Das Programm der Erklärung zielt demgemäß darauf ab, Menschen aller Altersgruppen – vor allem aber jüngerer Generationen – und verschiedenster kultureller, sozialer und regionaler Hintergründe zu erreichen und es ihnen zu erleichtern, lokal im Sinne globaler Nachhaltigkeit zu handeln.

Der notwendige Wandel reiche dabei in alle Lebensbereiche hinein, wie Mamphela Ramphele, Co-Präsidentin des Club of Rome am Beispiel der Bildung hervorhebt: „Die Menschheit ist gegenwärtig mit einer Vielzahl miteinander verbundener planetarischer Krisen konfrontiert.
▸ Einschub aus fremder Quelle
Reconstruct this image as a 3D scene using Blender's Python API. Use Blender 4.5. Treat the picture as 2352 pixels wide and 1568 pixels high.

Aus dieser Situation müssen wir die richtigen Schlüsse ziehen und beispielsweise nicht nur unser überholtes Bildungssystem mit seinen fragmentierten Fächern und Disziplinen zu hinterfragen. Vielmehr ist auch traditionelles lokales Wissen über die Natur neu in den Blick zu nehmen.“
 
Die Umsetzung der Deklaration erfolgt entlang der drei Programmlinien „Kunst“, „Bildung“ und „Zivilgesellschaft“. Diese werden von einem an der Universität Jena (in Kooperation mit dem Max Weber Kolleg der Universität Erfurt und der Hochschule für Musik FRANZ LISZT Weimar) eingerichteten Weltsekretariat koordiniert.

„Es ist für Thüringen und Deutschland eine besondere Gelegenheit, zusammen mit so einflussreichen Partnern und einer breiten globalen Bewegung aktiv gestaltend auf die künftige Nachhaltigkeitspolitik einwirken zu können“, so Prof. Benno Werlen, Inhaber des UNESCO Chair on Global Understanding for Sustainability und Leiter der Koordinationsstelle.